A política social da prefeitura, apesar de dispor de generosos recursos federais, mantém-se ineficaz. A gestão local do Bolsa Família é incapaz de promover o programa na sua integralidade; os Centros de Referência da Assistência Social (CRAS) funcionam precariamente, sem telefone, sem luz e sem técnicos em número suficiente para atender a demanda da população mais desassistida.
Na saúde pública há uma tentativa do governo municipal de transferir a responsabilidade dos problemas para o Estado. Ocorre que Salvador é responsável, sim, pela gestão plena das políticas de saúde, recebe recursos federais para cumprir este papel em todos os níveis (baixa, média e alta complexidades) mas o que vemos é um caos no setor.
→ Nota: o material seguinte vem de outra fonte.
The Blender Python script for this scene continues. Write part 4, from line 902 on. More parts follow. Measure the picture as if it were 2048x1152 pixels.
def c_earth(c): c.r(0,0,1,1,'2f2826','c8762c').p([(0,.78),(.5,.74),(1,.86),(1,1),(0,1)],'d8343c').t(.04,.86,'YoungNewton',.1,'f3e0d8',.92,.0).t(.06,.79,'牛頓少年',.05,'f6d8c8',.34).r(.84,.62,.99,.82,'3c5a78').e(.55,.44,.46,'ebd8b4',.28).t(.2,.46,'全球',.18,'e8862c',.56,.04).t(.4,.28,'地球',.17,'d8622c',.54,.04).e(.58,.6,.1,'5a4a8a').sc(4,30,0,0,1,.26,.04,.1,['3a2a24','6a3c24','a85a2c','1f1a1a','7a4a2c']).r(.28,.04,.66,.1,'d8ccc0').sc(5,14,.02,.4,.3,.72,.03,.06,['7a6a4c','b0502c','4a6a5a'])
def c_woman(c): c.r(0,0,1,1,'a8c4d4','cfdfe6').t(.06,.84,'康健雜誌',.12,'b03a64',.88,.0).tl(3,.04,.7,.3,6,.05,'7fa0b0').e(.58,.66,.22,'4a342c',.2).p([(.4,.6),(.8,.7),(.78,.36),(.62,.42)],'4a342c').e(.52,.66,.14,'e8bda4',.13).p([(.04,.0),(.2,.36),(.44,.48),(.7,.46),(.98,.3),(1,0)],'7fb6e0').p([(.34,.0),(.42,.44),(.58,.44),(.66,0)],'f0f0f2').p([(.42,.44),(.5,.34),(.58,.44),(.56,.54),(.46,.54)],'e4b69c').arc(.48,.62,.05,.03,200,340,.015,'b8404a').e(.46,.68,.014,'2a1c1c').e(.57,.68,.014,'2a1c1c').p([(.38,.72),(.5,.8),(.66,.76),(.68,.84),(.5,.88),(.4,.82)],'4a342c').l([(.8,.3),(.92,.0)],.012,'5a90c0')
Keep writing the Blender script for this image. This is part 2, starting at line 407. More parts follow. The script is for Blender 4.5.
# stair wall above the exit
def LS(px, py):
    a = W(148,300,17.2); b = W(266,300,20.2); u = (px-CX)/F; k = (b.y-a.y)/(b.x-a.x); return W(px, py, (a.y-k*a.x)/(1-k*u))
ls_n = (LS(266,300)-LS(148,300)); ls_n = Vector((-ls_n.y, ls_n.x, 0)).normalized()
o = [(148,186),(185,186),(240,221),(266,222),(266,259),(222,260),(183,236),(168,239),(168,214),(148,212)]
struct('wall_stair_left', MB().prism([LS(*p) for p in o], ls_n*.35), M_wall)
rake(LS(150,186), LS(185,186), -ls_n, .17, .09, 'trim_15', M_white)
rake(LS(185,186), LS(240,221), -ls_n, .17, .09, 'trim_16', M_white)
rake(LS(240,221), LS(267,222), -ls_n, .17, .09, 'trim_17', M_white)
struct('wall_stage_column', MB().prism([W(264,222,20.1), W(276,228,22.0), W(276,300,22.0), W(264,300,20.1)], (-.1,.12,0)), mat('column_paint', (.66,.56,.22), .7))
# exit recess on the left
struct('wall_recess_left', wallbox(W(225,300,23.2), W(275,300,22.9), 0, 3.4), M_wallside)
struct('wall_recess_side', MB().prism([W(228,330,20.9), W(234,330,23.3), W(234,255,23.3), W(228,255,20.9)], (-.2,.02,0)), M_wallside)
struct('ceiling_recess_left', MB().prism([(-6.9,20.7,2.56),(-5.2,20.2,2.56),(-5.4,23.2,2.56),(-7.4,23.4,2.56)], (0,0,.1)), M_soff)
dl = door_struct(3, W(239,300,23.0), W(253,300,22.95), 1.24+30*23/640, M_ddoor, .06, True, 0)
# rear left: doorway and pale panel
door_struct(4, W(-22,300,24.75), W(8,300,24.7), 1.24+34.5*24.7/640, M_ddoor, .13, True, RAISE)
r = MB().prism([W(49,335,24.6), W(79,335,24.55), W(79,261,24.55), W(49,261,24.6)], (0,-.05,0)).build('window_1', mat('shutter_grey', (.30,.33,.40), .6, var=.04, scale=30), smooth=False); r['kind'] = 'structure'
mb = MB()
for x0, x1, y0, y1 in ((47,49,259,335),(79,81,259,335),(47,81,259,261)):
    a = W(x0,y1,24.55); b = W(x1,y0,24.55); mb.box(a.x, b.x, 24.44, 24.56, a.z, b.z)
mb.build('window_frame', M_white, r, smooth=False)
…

O diagnóstico já foi apontado pelos urbanistas: o planejamento público voltado para o desenvolvimento da cidade de Salvador está falido. E pior: ao invés de buscar recuperar a capacidade de planejamento da prefeitura, em articulação com as instâncias estaduais e federais e com os municípios vizinhos, o prefeito prefere adotar um caminho aparentemente mais fácil e barato, contudo de conseqüências imprevisíveis: adotar como seus 22 projetos de intervenção urbana formulados por empresas vinculadas ao capital imobiliário.
Obviamente as empresas são livres para propor e apresentar projetos. Contudo, a prefeitura não poderia nem deveria adotá-los como projetos de interesse público sem que antes fosse promovido intenso diálogo com a cidade, com as universidades e com os segmentos organizados técnica e politicamente capazes de analisar esses projetos e verificar a pertinência deles para o desenvolvimento sustentado de Salvador. Isto sem falar que qualquer projeto de intervenção urbana precisa levar em conta a realidade regional, a dimensão metropolitana. As soluções no campo dos transportes, saneamento, moradia, saúde, geração de emprego e renda devem estar lastreadas num projeto mais amplo de desenvolvimento regional, incluindo aí os municípios da RMS, do Recôncavo e do Litoral Norte.
Ainda que os tais 22 projetos enfeixados com o pomposo título de Salvador Cidade Mundial tenham sido formulados com a colaboração de técnicos altamente capacitados, a questão central, insisto neste ponto, é que esses projetos precisam estar articulados com um programa de políticas públicas, consistente, amplo, regionalizado, com repercussões no médio e longo prazos. Faltou até agora ao prefeito produzir o debate indispensável para que os projetos apresentados pelos empresários possam ser acolhidos pela administração municipal.
E mais: é inaceitável o prefeito continuar alheio ao que prescreve a legislação brasileira e o próprio PDDU, que prevê a implantação do Conselho da Cidade, órgão que deverá ser uma instância técnica fundamental para debater e tomar decisões sobre propostas de desenvolvimento urbano.
Aproveito a oportunidade, inclusive, para informar aos leitores que nos primeiros dois dias de dezembro de 2009 realizou-se a 4ª Conferência de Salvador, organizada pela prefeitura, e um dos temas mais insistentemente debatidos foi exatamente a instalação, posse e funcionamento do Conselho Municipal de Salvador; e a dotação de recursos para o Fundo Municipal da Habitação efetivamente funcionar. Outra sugestão da Conferência foi a corrigir as distorções do PDDU e de seu modelo de gestão de forma a contemplar a função social do uso e ocupação do solo atendendo aos princípios do Estatuto das Cidades.
Ao lado da constatação da precariedade do atual governo, reiteramos o nosso compromisso com a cidade, inclusive colaborando para que a prefeitura tenha melhores condições de enfrentar os problemas. Neste sentido, em 2009, votamos a favor de uma reforma tributária que ampliou em mais R$ 200 milhões/ano a receita da prefeitura. Diante do que estamos vendo em quase todos os setores, como podemos confiar que esteja sendo feito uma gestão eficiente desses recursos?
É nesse contexto que cresce de importância uma Câmara Municipal autônoma, que funcione plenamente e seja capaz de fiscalizar e de cobrar transparência de JH na aplicação dos recursos e exigir o cumprimento da lei no sentido de criar mecanismos que minimizem os impactos negativos produzidos por um governo cada dia mais sofrível.